--- start of MATERIAL PROVIDED ---
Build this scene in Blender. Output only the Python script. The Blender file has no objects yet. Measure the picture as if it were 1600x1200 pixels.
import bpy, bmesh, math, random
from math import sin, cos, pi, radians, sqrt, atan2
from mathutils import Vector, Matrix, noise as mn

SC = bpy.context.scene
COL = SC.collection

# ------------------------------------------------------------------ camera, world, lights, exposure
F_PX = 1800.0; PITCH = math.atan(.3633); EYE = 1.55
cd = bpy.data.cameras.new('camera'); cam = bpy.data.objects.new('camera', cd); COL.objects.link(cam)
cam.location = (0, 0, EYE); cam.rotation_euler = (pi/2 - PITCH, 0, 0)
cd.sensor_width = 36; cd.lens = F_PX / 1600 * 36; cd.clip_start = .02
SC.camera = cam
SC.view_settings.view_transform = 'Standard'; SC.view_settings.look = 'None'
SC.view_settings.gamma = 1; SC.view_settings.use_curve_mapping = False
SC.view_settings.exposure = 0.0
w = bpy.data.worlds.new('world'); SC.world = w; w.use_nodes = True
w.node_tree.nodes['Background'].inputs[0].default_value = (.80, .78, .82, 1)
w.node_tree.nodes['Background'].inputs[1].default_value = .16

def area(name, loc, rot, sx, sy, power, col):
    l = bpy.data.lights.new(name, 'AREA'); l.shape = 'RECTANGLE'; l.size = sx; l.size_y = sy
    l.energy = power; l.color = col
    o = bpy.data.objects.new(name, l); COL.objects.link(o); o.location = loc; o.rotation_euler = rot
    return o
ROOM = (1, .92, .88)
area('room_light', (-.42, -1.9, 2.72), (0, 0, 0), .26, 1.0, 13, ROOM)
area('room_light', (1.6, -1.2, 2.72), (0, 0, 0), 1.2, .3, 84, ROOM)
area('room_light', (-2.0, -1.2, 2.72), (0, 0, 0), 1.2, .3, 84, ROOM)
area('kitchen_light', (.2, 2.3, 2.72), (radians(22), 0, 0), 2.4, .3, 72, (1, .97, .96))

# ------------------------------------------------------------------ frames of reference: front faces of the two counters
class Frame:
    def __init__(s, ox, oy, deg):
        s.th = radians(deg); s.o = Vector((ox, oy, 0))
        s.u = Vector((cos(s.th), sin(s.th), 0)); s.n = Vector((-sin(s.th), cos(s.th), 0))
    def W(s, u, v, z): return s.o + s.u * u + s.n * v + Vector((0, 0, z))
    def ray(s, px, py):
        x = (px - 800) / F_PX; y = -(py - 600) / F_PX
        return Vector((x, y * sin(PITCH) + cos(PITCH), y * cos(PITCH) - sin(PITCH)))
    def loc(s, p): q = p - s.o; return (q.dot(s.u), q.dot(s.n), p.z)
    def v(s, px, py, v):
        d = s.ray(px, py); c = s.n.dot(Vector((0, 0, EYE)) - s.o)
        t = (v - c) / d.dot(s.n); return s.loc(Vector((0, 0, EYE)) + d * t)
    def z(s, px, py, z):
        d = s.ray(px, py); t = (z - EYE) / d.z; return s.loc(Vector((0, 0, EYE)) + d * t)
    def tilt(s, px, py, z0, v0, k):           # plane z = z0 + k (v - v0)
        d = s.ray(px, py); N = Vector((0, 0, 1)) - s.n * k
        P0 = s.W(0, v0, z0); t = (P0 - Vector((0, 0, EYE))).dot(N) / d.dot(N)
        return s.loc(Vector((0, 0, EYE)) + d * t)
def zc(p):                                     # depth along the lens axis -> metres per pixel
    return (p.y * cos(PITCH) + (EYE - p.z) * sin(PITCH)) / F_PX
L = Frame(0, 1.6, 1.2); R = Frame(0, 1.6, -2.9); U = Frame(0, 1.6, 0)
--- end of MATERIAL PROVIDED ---
§ WHAT IS BEING ASKED
Write out the full listing, keeping every line exactly as it is.

§ FINISHED TASK
Build this scene in Blender. Output only the Python script. The Blender file has no objects yet. Measure the picture as if it were 1600x1200 pixels.
import bpy, bmesh, math, random
from math import sin, cos, pi, radians, sqrt, atan2
from mathutils import Vector, Matrix, noise as mn

SC = bpy.context.scene
COL = SC.collection

# ------------------------------------------------------------------ camera, world, lights, exposure
F_PX = 1800.0; PITCH = math.atan(.3633); EYE = 1.55
cd = bpy.data.cameras.new('camera'); cam = bpy.data.objects.new('camera', cd); COL.objects.link(cam)
cam.location = (0, 0, EYE); cam.rotation_euler = (pi/2 - PITCH, 0, 0)
cd.sensor_width = 36; cd.lens = F_PX / 1600 * 36; cd.clip_start = .02
SC.camera = cam
SC.view_settings.view_transform = 'Standard'; SC.view_settings.look = 'None'
SC.view_settings.gamma = 1; SC.view_settings.use_curve_mapping = False
SC.view_settings.exposure = 0.0
w = bpy.data.worlds.new('world'); SC.world = w; w.use_nodes = True
w.node_tree.nodes['Background'].inputs[0].default_value = (.80, .78, .82, 1)
w.node_tree.nodes['Background'].inputs[1].default_value = .16

def area(name, loc, rot, sx, sy, power, col):
    l = bpy.data.lights.new(name, 'AREA'); l.shape = 'RECTANGLE'; l.size = sx; l.size_y = sy
    l.energy = power; l.color = col
    o = bpy.data.objects.new(name, l); COL.objects.link(o); o.location = loc; o.rotation_euler = rot
    return o
ROOM = (1, .92, .88)
area('room_light', (-.42, -1.9, 2.72), (0, 0, 0), .26, 1.0, 13, ROOM)
area('room_light', (1.6, -1.2, 2.72), (0, 0, 0), 1.2, .3, 84, ROOM)
area('room_light', (-2.0, -1.2, 2.72), (0, 0, 0), 1.2, .3, 84, ROOM)
area('kitchen_light', (.2, 2.3, 2.72), (radians(22), 0, 0), 2.4, .3, 72, (1, .97, .96))

# ------------------------------------------------------------------ frames of reference: front faces of the two counters
class Frame:
    def __init__(s, ox, oy, deg):
        s.th = radians(deg); s.o = Vector((ox, oy, 0))
        s.u = Vector((cos(s.th), sin(s.th), 0)); s.n = Vector((-sin(s.th), cos(s.th), 0))
    def W(s, u, v, z): return s.o + s.u * u + s.n * v + Vector((0, 0, z))
    def ray(s, px, py):
        x = (px - 800) / F_PX; y = -(py - 600) / F_PX
        return Vector((x, y * sin(PITCH) + cos(PITCH), y * cos(PITCH) - sin(PITCH)))
    def loc(s, p): q = p - s.o; return (q.dot(s.u), q.dot(s.n), p.z)
    def v(s, px, py, v):
        d = s.ray(px, py); c = s.n.dot(Vector((0, 0, EYE)) - s.o)
        t = (v - c) / d.dot(s.n); return s.loc(Vector((0, 0, EYE)) + d * t)
    def z(s, px, py, z):
        d = s.ray(px, py); t = (z - EYE) / d.z; return s.loc(Vector((0, 0, EYE)) + d * t)
    def tilt(s, px, py, z0, v0, k):           # plane z = z0 + k (v - v0)
        d = s.ray(px, py); N = Vector((0, 0, 1)) - s.n * k
        P0 = s.W(0, v0, z0); t = (P0 - Vector((0, 0, EYE))).dot(N) / d.dot(N)
        return s.loc(Vector((0, 0, EYE)) + d * t)
def zc(p):                                     # depth along the lens axis -> metres per pixel
    return (p.y * cos(PITCH) + (EYE - p.z) * sin(PITCH)) / F_PX
L = Frame(0, 1.6, 1.2); R = Frame(0, 1.6, -2.9); U = Frame(0, 1.6, 0)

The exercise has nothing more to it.